■ Aim ■
Repeat the listing below word for word, stopping after the line that contains "R = math.radians".

####

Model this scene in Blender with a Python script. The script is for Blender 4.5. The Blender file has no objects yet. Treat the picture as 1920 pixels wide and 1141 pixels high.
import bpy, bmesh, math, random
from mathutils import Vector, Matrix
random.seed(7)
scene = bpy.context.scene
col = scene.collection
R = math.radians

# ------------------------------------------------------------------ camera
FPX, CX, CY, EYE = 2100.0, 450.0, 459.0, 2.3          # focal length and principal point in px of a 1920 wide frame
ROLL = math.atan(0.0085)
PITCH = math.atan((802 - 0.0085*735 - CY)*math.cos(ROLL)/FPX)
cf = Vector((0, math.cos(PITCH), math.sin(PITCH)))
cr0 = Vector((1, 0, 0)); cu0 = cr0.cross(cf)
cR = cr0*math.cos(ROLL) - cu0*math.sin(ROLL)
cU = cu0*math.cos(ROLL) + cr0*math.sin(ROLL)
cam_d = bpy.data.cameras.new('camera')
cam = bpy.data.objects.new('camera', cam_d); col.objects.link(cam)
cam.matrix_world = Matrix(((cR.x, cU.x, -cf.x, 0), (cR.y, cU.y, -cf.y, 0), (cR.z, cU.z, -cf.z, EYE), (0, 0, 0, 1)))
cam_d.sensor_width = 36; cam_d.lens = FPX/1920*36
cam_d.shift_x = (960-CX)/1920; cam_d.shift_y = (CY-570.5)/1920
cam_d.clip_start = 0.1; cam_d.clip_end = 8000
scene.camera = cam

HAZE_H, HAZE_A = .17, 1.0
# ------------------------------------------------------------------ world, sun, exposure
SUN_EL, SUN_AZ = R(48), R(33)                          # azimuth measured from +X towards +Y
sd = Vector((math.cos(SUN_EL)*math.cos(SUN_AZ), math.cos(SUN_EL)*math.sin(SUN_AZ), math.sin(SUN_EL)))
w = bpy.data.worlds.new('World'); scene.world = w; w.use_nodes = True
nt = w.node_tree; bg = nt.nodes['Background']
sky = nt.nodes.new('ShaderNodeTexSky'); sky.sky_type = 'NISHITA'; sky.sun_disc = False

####

■ Result for this exercise ■
Model this scene in Blender with a Python script. The script is for Blender 4.5. The Blender file has no objects yet. Treat the picture as 1920 pixels wide and 1141 pixels high.
import bpy, bmesh, math, random
from mathutils import Vector, Matrix
random.seed(7)
scene = bpy.context.scene
col = scene.collection
R = math.radians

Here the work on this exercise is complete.